A. Yes, providing it is clearly understood to be an advertisement or extract from an advertisement, its inclusion is editorially justified in the particular context and undue prominence to the product or service is avoided.

Q. What is a sponsored programme and why does it matter?


A. A programme is considered to be sponsored if a third party has contributed towards the cost of making or broadcasting the programme with a view to promoting its brand. That can be done in a number of ways e.g. by paying the broadcaster a significant sum of money for the privilege of having sponsor credits before and after the programme (and in and out of the ad breaks); by directly paying part of a programme’s production costs; or by an advertiser paying the entire costs of production e.g. advertiser-funded programming. In all cases, there is an obligation for the sponsorship arrangement to be made clear to viewers and there must be no promotional references (verbal or visual) to the sponsor within the programme. Sponsors may have their brand, product or service product placed in the programme, be credited as prize donors and/or have their products/services as prizes in viewer competitions in programmes they are sponsoring, but particular care needs to be taken to ensure that the cumulative degree of prominence is justified. Advice should be sought at an early stage from the programme lawyer.

Q. Is it permissible to mention that the presenter of a programme has a book published which is "available in all good bookshops"?


A. It depends on the connection between the programme and the book, and whether the broadcaster has assumed responsibility for the book. Programme-related material (books, magazines, DVD's, web sites etc.) can be promoted on air if it is "directly derived from a specific programme" and the broadcaster has "responsibility" for the programme-related material. However, if the book in question did not fall within the definition of programme-related material e.g. the book was an autobiography of the presenter, published independently of the broadcaster, it could not be promoted as programme-related material. This can be a tricky area and advice should be sought from the programme lawyer.

Q. A car manufacturer has offered us a top of the range car as a prize for a viewer competition. Is this permissible?


A. Commercial products and/or services can be given away as prizes in viewer competitions in programmes and in presentation time, providing the commercial references (verbal and visual) are "brief and secondary". Programmes should not promote the product or service and should describe it without giving it undue prominence. As a guide, two combined verbal and visual references to the commercial names in one programme part is permissible. Advice should be sought from the programme lawyer on the cumulative effect of such references occurring in more than one part.

Q. Can broadcasters promote their other commercial channels, video on demand, mobile services and websites?


A. Yes. Ofcom rules on cross-promotion clarify that broadcasters can do so within presentation time (but not within programmes), providing the service is "broadcasting-related" i.e. that the service delivers content similar to that delivered on a television or radio service.
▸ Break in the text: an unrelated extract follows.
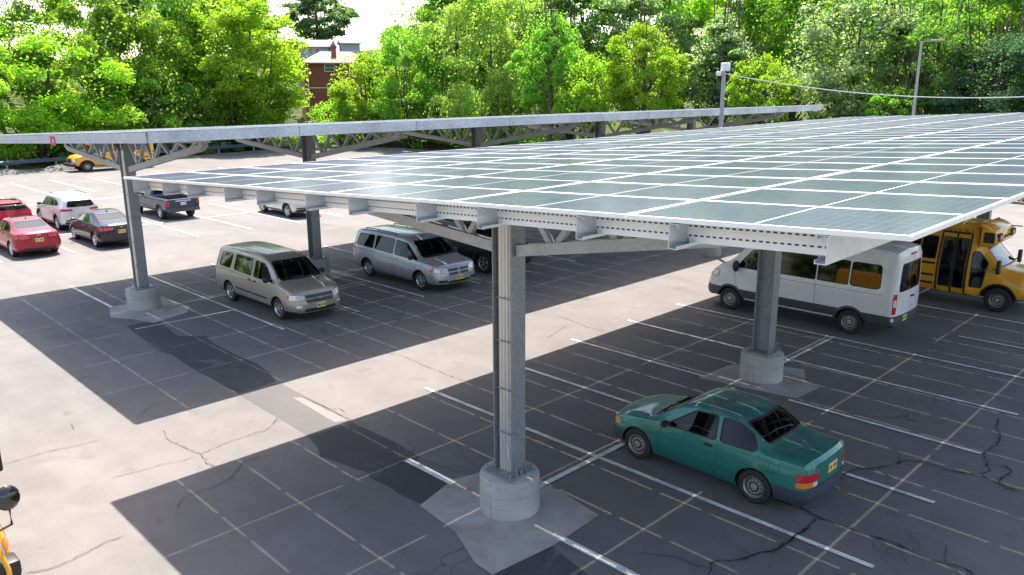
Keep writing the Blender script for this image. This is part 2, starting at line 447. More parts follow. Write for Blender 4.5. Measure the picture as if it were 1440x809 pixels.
CRACKS = [
[(3.17,3.43),(3.57,3.46),(3.94,3.39),(4.32,3.42),(4.73,3.41),(5.03,3.47),(5.36,3.42),(5.63,3.36),(5.83,3.44),(6.03,3.47),(6.22,3.43)],
[(3.95,3.35),(3.96,2.99),(3.94,2.76),(3.95,2.41),(3.90,1.99),(3.75,1.73),(3.64,1.41)],
[(3.57,5.02),(3.71,5.54),(3.96,5.83),(4.14,6.28),(4.23,6.52),(4.47,6.66),(4.74,6.65),(4.99,6.62),(5.35,6.81),(5.66,6.71),(5.90,6.63),(6.11,6.60)],
[(5.35,6.81),(5.43,7.05),(5.40,7.24),(5.28,7.51),(5.14,7.84),(5.17,8.11),(5.23,8.41),(5.21,8.77),(5.11,9.00),(4.98,9.40),(4.89,9.88)],
[(5.69,6.73),(5.70,7.11),(5.75,7.36),(5.62,7.51),(5.52,7.58)],
[(3.97,3.04),(3.92,2.54),(3.92,2.09),(3.73,1.67),(3.59,1.32),(3.37,1.09),(3.52,0.77)],
[(3.45,0.90),(3.25,0.85),(2.97,0.82),(2.67,0.64),(2.45,0.49)],
[(-1.33,3.46),(-0.96,3.40),(-0.70,3.52),(-0.43,3.51),(-0.29,3.46)],
[(-2.23,0.20),(-1.90,0.26),(-1.59,0.29),(-1.42,0.33),(-1.31,0.51),(-1.18,0.69)],
[(-4.58,0.21),(-4.36,0.45),(-4.32,0.83),(-4.14,1.21)],
[(-2.47,0.11),(-2.78,0.40),(-3.07,0.48)],
[(-3.77,-3.83),(-4.04,-3.59),(-4.07,-3.33),(-4.06,-3.03),(-4.13,-2.73),(-4.30,-2.52),(-4.62,-2.17),(-4.54,-1.87),(-4.42,-1.54)],
[(-7.12,-2.65),(-6.59,-2.78),(-6.15,-2.73),(-5.49,-2.60),(-5.04,-2.71),(-4.77,-2.65)],
[(-5.49,-2.60),(-5.62,-2.06),(-5.64,-1.54),(-5.63,-1.13),(-5.99,-0.71)],
[(-3.61,-6.23),(-3.39,-5.86),(-3.41,-5.54),(-3.50,-5.28),(-3.57,-4.98),(-3.54,-4.67)],
[(-8.87,-3.87),(-8.44,-3.95)],
[(-8.22,-2.71),(-8.71,-2.26),(-8.55,-2.01)],
[(-7.70,-5.45),(-7.73,-4.64),(-7.63,-4.25),(-7.57,-3.74)],
[(-5.39,-2.64),(-5.58,-3.24),(-5.63,-3.82),(-5.72,-4.16)],
[(-7.95,3.48),(-7.32,3.64),(-6.60,3.59),(-5.61,3.54),(-4.85,3.52)],
[(-11.79,3.31),(-10.87,3.38),(-10.21,3.35),(-9.50,3.28),(-8.68,3.35)],
[(-6.71,0.30),(-6.01,0.33),(-5.38,0.33),(-4.78,0.33)],
[(-5.66,0.21),(-5.50,0.51),(-5.23,0.48)],
[(-7.01,9.33),(-6.24,9.18),(-5.55,8.99),(-4.93,9.05)],
[(-8.64,11.47),(-7.42,11.56),(-7.37,12.33)],
[(-6.25,14.54),(-6.10,15.68),(-5.55,16.01)],
[(-5.67,7.42),(-6.10,8.74)],
[(-8.34,9.31),(-7.91,9.40),(-7.69,10.10)],
[(-0.97,6.61),(-0.64,6.67),(-0.28,6.68)],
[(-4.26,9.17),(-3.60,9.30),(-2.85,9.53),(-2.19,9.47)],
[(1.38,15.71),(1.74,14.62),(1.67,13.93),(1.61,13.51)],
[(1.47,9.17),(1.97,9.40),(2.55,9.53),(3.12,9.51),(3.62,9.60),(4.00,9.66),(4.34,9.69)],
[(3.68,9.66),(3.52,10.31),(3.51,11.15)],
[(3.12,18.54),(3.57,17.29),(3.87,16.07),(3.56,15.89)],
[(1.51,14.52),(1.35,13.50),(1.02,13.54)],
]
PALE = [(-6.81,0.12),(-6.69,0.29),(-4.82,0.28),(-4.94,0.02)]
DARK_A = [(-4.73,-0.75),(-4.20,-0.87),(-3.78,-1.06),(-3.26,-0.95),(-2.56,-0.82),(-2.38,-0.91),(-1.91,-0.86),(-1.54,-0.89),(-1.02,-0.85),(-1.01,-0.08),(-2.27,-0.05),(-2.43,0.26),(-3.37,0.32),(-4.66,0.27)]
DARK_B = [(-15.39,-0.36),(-15.45,0.59),(-14.56,0.43),(-13.32,0.29),(-12.75,0.84),(-12.23,0.71),(-10.71,0.65),(-9.53,0.70),(-8.71,0.58),(-8.03,0.39),(-7.94,-0.59),(-8.71,-0.64),(-10.54,-0.60),(-11.79,-0.52),(-12.39,-0.64),(-14.36,-0.46)]
REDMARK = [(3.27,8.28),(3.34,8.87),(3.57,9.02),(3.55,8.49)]
# ------------------------------------------------------------------ vehicle kit
TMP = bpy.data.scenes.new('workbench')

def bench():
    with bpy.context.temp_override(scene=TMP, view_layer=TMP.view_layers[0]):
        dg = bpy.context.evaluated_depsgraph_get()
    dg.update()
    return dg

def pchip(xs, ys, x):
    xs, ys = np.asarray(xs, float), np.asarray(ys, float)
    h = np.diff(xs); dl = np.diff(ys) / h
    d = np.zeros_like(ys)
    for i in range(1, len(xs) - 1):
        if dl[i-1] * dl[i] > 0:
            w1, w2 = 2*h[i] + h[i-1], h[i] + 2*h[i-1]
            d[i] = (w1 + w2) / (w1 / dl[i-1] + w2 / dl[i])
    d[0], d[-1] = dl[0], dl[-1]
    k = np.clip(np.searchsorted(xs, x) - 1, 0, len(xs) - 2)
    t = (x - xs[k]) / h[k]
    return (2*t**3 - 3*t**2 + 1)*ys[k] + (t**3 - 2*t**2 + t)*h[k]*d[k] + (-2*t**3 + 3*t**2)*ys[k+1] + (t**3 - t**2)*h[k]*d[k+1]

def section(q, chaikin=1):
    zb, wb, zm, wm, zs, ws, zt, wt, cr = q
    p = [(0, zb), (wb * .6, zb), (wb - .02, zb), (wm - .025, zb + (zm - zb) * .35), (wm, zm), (ws + .004, zs - .03), (ws - .012, zs + .012),
         (ws + (wt - ws) * .82, zs + (zt - zs) * .80), (wt, zt - .02), (wt - .07, zt + cr * .25), (wt * .5, zt + cr * .8), (0, zt + cr)]
    for _ in range(chaikin):
        n = [p[0]]
        for a, b in zip(p[:-1], p[1:]):
            n += [(.75*a[0] + .25*b[0], .75*a[1] + .25*b[1]), (.25*a[0] + .75*b[0], .25*a[1] + .75*b[1])]
        n += [p[-1]]
        n[1] = ((n[0][0] + n[2][0]) / 2, n[1][1])
        p = n
    return p

def loft(stations, bow_f=.16, bow_r=.12, bow_len=.7, nx=46, inset=0.0, chaikin=1):
    """closed body skin from rows (x, zb, wb, zm, wm, zs, ws, zt, wt, crown)"""
    A = np.array(stations, float); A = A[np.argsort(A[:, 0])]
    xs = np.unique(np.round(np.concatenate([A[:, 0], np.linspace(A[0, 0], A[-1, 0], nx)]), 3))
    keep = [xs[0]]
    for x in xs[1:]:
        if x - keep[-1] > .012: keep.append(x)
    keep[-1] = xs[-1]; xs = np.array(keep)
    Q = np.stack([pchip(A[:, 0], A[:, j], xs) for j in range(1, 10)], 1)
    W = A[:, 4].max()
    xf, xr = A[-1, 0], A[0, 0]
    def bow(x, y):
        f = max(0.0, min(1.0, (x - (xf - bow_len)) / bow_len)); r_ = max(0.0, min(1.0, ((xr + bow_len) - x) / bow_len))
        k = (abs(y) / W) ** 2.6
        return x - bow_f * k * f ** 1.3 + bow_r * k * r_ ** 1.3
    verts, faces = [], []
    rings = []
    for i, x in enumerate(xs):
        h = section(Q[i], chaikin); m = len(h)
        ring = []
        for (y, z) in h:
            ring.append(len(verts)); verts.append((bow(x, y), y, z))
        for (y, z) in reversed(h[1:-1]):
            ring.append(len(verts)); verts.append((bow(x, y), -y, z))
        rings.append(ring)
    n = len(rings[0])
    for a, b in zip(rings[:-1], rings[1:]):
        for k in range(n):
            faces.append((a[k], a[(k+1) % n], b[(k+1) % n], b[k]))
    for i, sgn in ((0, 1), (len(xs) - 1, -1)):
        h = section(Q[i], chaikin); K = 6
        rows = []
        for (y, z) in h:
            row = []
            for t in np.linspace(1, -1, K + 1):
                row.append(len(verts)); verts.append((bow(xs[i], y * t), y * t, z))
            rows.append(row)
        for a, b in zip(rows[:-1], rows[1:]):
            for k in range(K):
                f = (a[k], a[k+1], b[k+1], b[k]); faces.append(f if sgn < 0 else f[::-1])
    bm = bmesh.new()
    vv = [bm.verts.new(v) for v in verts]
    for f in faces:
        try: bm.faces.new([vv[i] for i in f])
        except ValueError: pass
    bmesh.ops.remove_doubles(bm, verts=bm.verts, dist=2e-4)
    bmesh.ops.dissolve_degenerate(bm, edges=bm.edges, dist=1e-4)
    bmesh.ops.recalc_face_normals(bm, faces=bm.faces)
    return bm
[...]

Some material e.g. websites or references to a programme showing on another channel, may be both a broadcasting-related service as well as programme-related material.


Possible examples include a television channel; a radio station; video-on-demand; content delivered over a mobile or broadband platform; a website that provides content clearly and directly related to a broadcasting-related service e.g. a channel's own website.


In general, the principle that all platforms on which the broadcast-related service is available should be promoted equally should be followed, as this is a way of avoiding undue prominence being given to one platform over others.